Hydrothermal alteration in Eshtehard volcanoes, Iran: Constraints from trace elements redistribution and stable isotope geochemistry

Abstract

Abstract We use the mineralogy, trace element compositions and elemental mass balance of volcanic materials collected from propylitic, potassic and phyllic alteration facies in the Eshtehard area of Iran to document the nature and effects of hydrothermal alteration.
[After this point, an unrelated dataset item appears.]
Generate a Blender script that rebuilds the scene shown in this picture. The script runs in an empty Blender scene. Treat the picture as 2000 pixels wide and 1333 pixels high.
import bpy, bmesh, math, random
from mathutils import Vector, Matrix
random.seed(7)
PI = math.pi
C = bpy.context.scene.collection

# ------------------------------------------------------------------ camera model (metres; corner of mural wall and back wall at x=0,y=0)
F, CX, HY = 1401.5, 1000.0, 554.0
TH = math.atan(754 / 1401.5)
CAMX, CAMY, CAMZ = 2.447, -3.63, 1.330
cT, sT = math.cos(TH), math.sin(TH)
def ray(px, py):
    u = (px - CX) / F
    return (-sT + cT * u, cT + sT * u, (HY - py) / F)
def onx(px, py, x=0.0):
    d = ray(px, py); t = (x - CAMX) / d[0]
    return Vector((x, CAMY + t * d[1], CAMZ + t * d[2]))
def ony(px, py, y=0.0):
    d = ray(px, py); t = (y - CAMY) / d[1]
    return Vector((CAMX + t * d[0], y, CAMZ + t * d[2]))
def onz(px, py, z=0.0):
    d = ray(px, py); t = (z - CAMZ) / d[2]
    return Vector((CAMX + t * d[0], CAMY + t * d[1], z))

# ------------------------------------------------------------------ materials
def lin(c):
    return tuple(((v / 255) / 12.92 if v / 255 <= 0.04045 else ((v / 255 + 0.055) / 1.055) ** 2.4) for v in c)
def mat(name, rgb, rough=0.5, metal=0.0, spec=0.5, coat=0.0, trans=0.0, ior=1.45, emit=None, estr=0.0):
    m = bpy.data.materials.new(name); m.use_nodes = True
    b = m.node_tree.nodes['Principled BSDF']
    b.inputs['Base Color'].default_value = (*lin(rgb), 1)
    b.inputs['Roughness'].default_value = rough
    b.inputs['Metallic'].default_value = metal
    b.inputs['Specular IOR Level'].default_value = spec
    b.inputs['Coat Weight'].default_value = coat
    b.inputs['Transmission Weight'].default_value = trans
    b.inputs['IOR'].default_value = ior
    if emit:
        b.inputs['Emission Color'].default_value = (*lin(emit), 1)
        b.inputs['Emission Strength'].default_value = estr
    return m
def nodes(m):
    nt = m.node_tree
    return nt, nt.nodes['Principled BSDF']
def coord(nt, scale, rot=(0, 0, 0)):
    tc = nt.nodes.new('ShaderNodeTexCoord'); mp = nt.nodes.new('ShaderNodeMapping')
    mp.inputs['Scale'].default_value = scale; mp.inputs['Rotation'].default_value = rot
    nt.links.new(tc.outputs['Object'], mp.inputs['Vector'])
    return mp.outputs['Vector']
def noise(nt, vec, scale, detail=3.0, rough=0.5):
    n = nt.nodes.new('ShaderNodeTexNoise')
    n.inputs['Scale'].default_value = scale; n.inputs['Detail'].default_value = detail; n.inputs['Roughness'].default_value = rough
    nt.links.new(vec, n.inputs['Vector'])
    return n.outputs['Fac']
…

Incompatible element abundances in hydrothermally–altered samples show transformations that include: (i) depletion of alkalis and alkaline earth elements (i.e., Ba, Sr), (ii) variable behavior of first series transition elements (depletion in Cr, Co and Ni; enrichment in Zn and Cu), and (iii) depletion of HREE, Hf and Th relative to U and LREE. In detail, potassic (associated with a major addition of Cu) and phyllic zones are characterized by enrichment of SiO2 and MgO whereas propylitization depleted SiO2 and MnO, enriched MgO and Fe2O3, and increased LOI. Whole rock geochemistry along hydrothermal facies revealed consistent negative Ce and Eu anomalies, indicating that reducing conditions persisted during hydrothermal processes. Substantial changes in isovalent elements ratios (i.e., K/Ba, K/Rb, Y/Ho, Sr/Eu, Zr/Hf and Eu/Eu*) along the facies illustrate non–charge and radius control behavior are construed as lanthanide tetrad–effect phenomena. The co–occurrence of zigzag patterns (i.e., M and W–shapes) is evidence for partial or incomplete tetrad effect reaction between REE3+ and F-and Cl-rich fluids in hydrothermal systems. Low T4 tetrad–effect values overall suggest rock–fluid interaction involving rather low temperature hydrothermal solutions. Mass (ΔM) and volume (ΔV) were slightly depleted in the propylitic (−3.80% and −5.66%) potassic (−3.48% and −5.66%), and phyllic (−2.52% and −2.91%) zones with isocon slopes of 1.06, 1.06 and 1.03, respectively. We envisage a secondary phenomenon in open system conditions which accompanied fluid–rock interaction as the plausible cause of slight REE tetrad effect observed in the hydrothermally altered samples. Fluid inclusions studies yield homogenization temperatures of 275–596\xa0°C and salinity ranging from 34 to 39\xa0wt% NaCl equivalent suggesting boiling during mineralization in the Eshtehard area. The calculated δ18O and δD of the fluids range between 5.3 and 7.1 and −75 to −62 per mil, respectively. On this basis, we suggest that the ore-forming fluids had a magmatic source and underwent boiling and/or exchange with hydrous minerals.